Alistair Darling’s “steady as you go” Budget speech held few surprises for Manchester’s business leaders who met in Stockport to debate its implications.
But there were warnings that businesses could suffer when the full Budget details are published over the next few days and weeks.
“The devil will be in the detail,” said HURST tax consultant David Finn, who hosted a Budget Brunch at HURST’s offices in Stockport.
Company directors, owner managers, bankers and professionals attended the event to hear the Budget speech live then benefit from expert analysis from a panel of tax and business specialists from HURST.
Said Finn: “The Chancellor showed he was not for turning. He has stuck to his originally announced £30,000 charge for non doms and also to the abolition of taper relief on capital gains tax.

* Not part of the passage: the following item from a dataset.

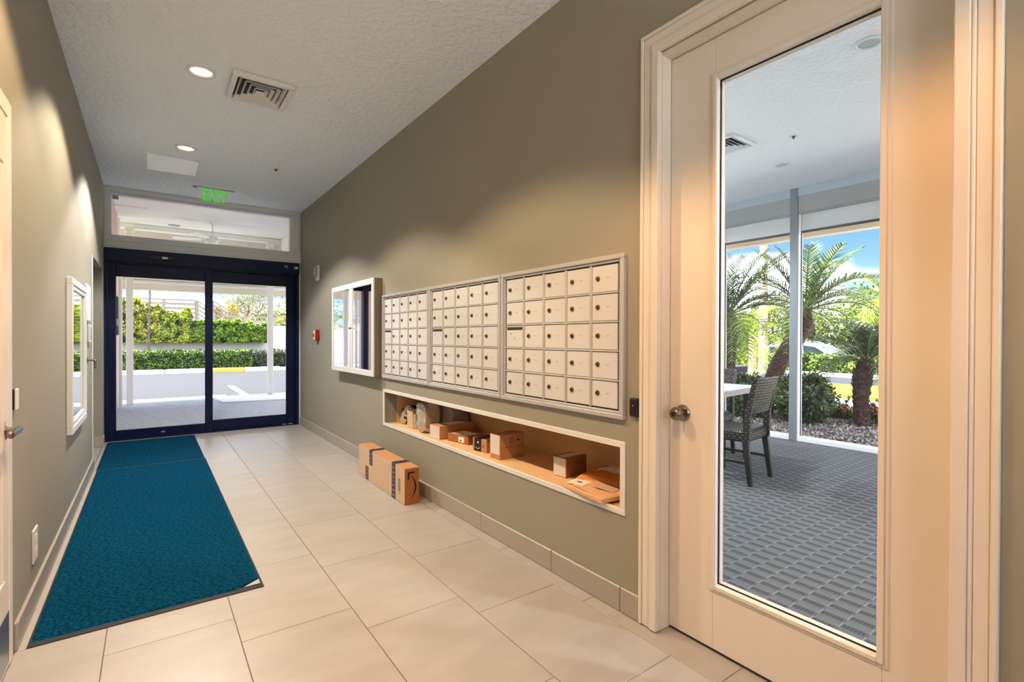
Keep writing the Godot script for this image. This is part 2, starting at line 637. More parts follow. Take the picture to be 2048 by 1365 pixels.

“He talked in general terms about action over tax avoidance measures and husband and wife companies but the fine detail of this will be revealed in the debates leading up to the Finance Bill in July, and these could spell bad news for business.”
Finn also picked up on the Chancellor’s pledge to cut corporation tax rate for large companies from 30 per cent to 28 per cent. There was no mention, he told Budget Brunch delegates, that corporation tax for smaller owner-managed companies was, in fact, rising from 19 per cent to 22 per cent.
“And that is something that means virtually every business owner in this room will be worse off,” he said.
Nigel Barratt, of HURST Corporate Finance, expressed disappointment that the Chancellor hardly touched on the effects of the credit crunch on the region’s businesses.
“We deal with owner managers who want to raise money from banks to help grow their businesses or support sales. The big issue is whether the banks will have the liquidity to help support the businesses who desperately need these funds. The Chancellor had remarkably little to say about how the Budget would help companies being squeezed by the credit crunch.”
The HURST Budget Brunch was the first of a number of seminars and workshops planned over the next few months that will give key business advice to owner-managed companies in the region.